> _What needs to be done_
Restate, exactly and only, the lines from the first through the line containing "1.985)).build('title_strip', M['dark'], st)".

(Scene script records)
----

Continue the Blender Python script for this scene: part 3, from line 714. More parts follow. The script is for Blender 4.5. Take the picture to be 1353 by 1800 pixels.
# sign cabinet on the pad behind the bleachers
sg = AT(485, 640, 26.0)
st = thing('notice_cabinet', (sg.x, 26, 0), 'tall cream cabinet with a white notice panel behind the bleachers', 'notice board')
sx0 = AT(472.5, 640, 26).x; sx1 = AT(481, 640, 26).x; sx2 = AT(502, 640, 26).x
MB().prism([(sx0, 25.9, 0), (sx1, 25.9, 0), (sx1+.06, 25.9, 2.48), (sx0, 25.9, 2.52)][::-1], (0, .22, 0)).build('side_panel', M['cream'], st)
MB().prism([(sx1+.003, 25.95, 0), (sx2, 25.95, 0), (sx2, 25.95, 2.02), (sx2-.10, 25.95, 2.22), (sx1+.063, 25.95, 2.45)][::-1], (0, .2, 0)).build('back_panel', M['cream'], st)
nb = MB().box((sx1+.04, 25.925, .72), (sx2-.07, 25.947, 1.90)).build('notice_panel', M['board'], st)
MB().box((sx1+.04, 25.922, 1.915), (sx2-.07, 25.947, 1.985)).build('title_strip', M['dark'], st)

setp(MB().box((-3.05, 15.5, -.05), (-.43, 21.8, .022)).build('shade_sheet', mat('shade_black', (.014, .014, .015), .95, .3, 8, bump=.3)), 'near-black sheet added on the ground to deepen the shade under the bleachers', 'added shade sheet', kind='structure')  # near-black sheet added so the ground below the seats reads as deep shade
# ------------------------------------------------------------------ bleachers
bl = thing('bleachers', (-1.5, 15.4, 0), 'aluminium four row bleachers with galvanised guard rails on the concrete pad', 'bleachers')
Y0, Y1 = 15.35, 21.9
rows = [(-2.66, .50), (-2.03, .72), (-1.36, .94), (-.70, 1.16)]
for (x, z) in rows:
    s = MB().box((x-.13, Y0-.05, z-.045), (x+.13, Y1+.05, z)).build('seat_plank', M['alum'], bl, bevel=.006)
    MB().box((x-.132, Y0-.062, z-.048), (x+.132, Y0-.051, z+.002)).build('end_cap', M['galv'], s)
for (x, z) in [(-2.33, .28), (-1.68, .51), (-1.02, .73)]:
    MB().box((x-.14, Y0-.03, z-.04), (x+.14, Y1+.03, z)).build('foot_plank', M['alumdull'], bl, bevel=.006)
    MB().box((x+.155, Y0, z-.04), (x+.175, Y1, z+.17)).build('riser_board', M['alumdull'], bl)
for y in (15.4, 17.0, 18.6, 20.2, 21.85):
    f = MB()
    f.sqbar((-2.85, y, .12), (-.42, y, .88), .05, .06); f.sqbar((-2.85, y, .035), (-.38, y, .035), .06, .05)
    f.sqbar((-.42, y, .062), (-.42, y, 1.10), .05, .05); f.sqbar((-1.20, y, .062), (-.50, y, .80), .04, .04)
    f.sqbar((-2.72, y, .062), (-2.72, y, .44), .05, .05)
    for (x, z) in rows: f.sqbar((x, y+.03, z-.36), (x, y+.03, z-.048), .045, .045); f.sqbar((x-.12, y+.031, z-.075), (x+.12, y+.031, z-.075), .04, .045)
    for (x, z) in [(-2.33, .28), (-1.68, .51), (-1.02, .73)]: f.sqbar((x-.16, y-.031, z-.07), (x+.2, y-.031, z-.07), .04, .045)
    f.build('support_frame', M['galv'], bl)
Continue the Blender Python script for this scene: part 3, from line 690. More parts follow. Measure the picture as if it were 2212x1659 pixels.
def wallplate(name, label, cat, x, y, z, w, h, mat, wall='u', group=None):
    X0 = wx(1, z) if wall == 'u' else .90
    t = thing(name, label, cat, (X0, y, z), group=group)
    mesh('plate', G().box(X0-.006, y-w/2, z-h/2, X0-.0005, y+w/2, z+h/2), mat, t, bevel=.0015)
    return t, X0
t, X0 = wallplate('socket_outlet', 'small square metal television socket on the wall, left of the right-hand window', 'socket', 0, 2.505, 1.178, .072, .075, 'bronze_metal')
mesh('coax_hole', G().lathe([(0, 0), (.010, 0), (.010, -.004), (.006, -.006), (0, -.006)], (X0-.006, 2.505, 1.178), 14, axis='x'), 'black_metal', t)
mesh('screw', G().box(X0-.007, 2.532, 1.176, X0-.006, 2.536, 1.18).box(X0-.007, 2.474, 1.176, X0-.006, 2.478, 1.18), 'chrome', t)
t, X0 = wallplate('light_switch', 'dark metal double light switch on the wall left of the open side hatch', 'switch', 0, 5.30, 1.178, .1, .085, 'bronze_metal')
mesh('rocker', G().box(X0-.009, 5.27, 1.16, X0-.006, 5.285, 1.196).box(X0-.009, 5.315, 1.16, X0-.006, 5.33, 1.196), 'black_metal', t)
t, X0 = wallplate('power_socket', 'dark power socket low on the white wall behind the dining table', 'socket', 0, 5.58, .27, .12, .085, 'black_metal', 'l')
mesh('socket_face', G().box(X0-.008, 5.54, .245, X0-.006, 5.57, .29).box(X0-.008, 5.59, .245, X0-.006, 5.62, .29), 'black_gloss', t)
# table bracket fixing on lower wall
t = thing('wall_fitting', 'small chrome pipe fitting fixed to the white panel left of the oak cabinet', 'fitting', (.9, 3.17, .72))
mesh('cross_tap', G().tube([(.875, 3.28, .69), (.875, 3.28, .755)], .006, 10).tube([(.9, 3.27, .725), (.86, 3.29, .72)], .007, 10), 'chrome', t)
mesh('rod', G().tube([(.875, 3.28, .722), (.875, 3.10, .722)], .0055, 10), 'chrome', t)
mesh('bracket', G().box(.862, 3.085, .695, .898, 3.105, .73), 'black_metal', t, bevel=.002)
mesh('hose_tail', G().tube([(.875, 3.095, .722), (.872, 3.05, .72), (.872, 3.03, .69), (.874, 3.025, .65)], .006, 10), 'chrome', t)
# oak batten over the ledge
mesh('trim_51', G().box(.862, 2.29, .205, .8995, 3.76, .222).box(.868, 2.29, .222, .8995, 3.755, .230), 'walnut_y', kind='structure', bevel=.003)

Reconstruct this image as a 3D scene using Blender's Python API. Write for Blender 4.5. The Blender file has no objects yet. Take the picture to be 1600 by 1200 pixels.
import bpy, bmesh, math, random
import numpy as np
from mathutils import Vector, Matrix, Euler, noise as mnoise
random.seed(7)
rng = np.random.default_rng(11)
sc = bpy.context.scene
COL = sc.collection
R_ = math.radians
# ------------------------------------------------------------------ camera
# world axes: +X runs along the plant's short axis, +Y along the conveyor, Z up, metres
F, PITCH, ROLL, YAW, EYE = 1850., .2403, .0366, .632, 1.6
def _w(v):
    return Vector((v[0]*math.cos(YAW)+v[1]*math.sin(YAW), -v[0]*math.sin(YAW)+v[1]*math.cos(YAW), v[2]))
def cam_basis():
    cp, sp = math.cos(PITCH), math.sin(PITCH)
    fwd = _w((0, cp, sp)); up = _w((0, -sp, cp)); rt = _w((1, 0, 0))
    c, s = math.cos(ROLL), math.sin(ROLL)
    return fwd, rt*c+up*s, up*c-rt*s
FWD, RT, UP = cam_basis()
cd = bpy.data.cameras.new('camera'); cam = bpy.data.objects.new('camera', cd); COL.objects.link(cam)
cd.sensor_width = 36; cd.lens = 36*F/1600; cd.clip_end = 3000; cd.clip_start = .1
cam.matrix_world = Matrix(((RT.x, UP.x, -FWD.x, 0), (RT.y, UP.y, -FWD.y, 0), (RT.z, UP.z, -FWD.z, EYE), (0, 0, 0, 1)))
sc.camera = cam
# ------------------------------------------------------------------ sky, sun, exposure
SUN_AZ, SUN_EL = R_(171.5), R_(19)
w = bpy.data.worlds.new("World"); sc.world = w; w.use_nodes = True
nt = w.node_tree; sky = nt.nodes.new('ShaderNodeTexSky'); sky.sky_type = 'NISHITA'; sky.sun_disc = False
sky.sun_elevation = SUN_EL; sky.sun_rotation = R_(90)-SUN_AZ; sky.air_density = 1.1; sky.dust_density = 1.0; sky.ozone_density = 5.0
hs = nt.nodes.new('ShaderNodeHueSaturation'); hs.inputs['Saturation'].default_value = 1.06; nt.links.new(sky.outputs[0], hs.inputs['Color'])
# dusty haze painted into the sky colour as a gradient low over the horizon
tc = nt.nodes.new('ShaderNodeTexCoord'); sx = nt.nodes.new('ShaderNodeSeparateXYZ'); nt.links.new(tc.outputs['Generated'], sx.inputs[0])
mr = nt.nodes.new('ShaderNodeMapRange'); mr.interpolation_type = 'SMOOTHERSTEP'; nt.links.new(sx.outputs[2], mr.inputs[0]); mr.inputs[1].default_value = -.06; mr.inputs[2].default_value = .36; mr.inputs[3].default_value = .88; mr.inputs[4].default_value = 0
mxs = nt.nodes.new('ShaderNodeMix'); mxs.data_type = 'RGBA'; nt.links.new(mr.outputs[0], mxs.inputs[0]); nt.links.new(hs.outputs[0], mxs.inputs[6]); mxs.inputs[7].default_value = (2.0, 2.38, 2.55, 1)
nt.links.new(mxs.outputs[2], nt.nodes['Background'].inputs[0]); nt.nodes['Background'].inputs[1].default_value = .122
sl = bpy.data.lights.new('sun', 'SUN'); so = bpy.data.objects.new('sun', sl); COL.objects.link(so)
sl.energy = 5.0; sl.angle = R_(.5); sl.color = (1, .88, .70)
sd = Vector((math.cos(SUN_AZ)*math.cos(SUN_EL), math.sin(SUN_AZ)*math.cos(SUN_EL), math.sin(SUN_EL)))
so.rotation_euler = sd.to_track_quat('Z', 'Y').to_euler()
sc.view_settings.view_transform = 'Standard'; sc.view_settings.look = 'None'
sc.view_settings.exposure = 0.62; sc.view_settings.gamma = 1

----

> _Problem solution_
Continue the Blender Python script for this scene: part 3, from line 714. More parts follow. The script is for Blender 4.5. Take the picture to be 1353 by 1800 pixels.
# sign cabinet on the pad behind the bleachers
sg = AT(485, 640, 26.0)
st = thing('notice_cabinet', (sg.x, 26, 0), 'tall cream cabinet with a white notice panel behind the bleachers', 'notice board')
sx0 = AT(472.5, 640, 26).x; sx1 = AT(481, 640, 26).x; sx2 = AT(502, 640, 26).x
MB().prism([(sx0, 25.9, 0), (sx1, 25.9, 0), (sx1+.06, 25.9, 2.48), (sx0, 25.9, 2.52)][::-1], (0, .22, 0)).build('side_panel', M['cream'], st)
MB().prism([(sx1+.003, 25.95, 0), (sx2, 25.95, 0), (sx2, 25.95, 2.02), (sx2-.10, 25.95, 2.22), (sx1+.063, 25.95, 2.45)][::-1], (0, .2, 0)).build('back_panel', M['cream'], st)
nb = MB().box((sx1+.04, 25.925, .72), (sx2-.07, 25.947, 1.90)).build('notice_panel', M['board'], st)
MB().box((sx1+.04, 25.922, 1.915), (sx2-.07, 25.947, 1.985)).build('title_strip', M['dark'], st)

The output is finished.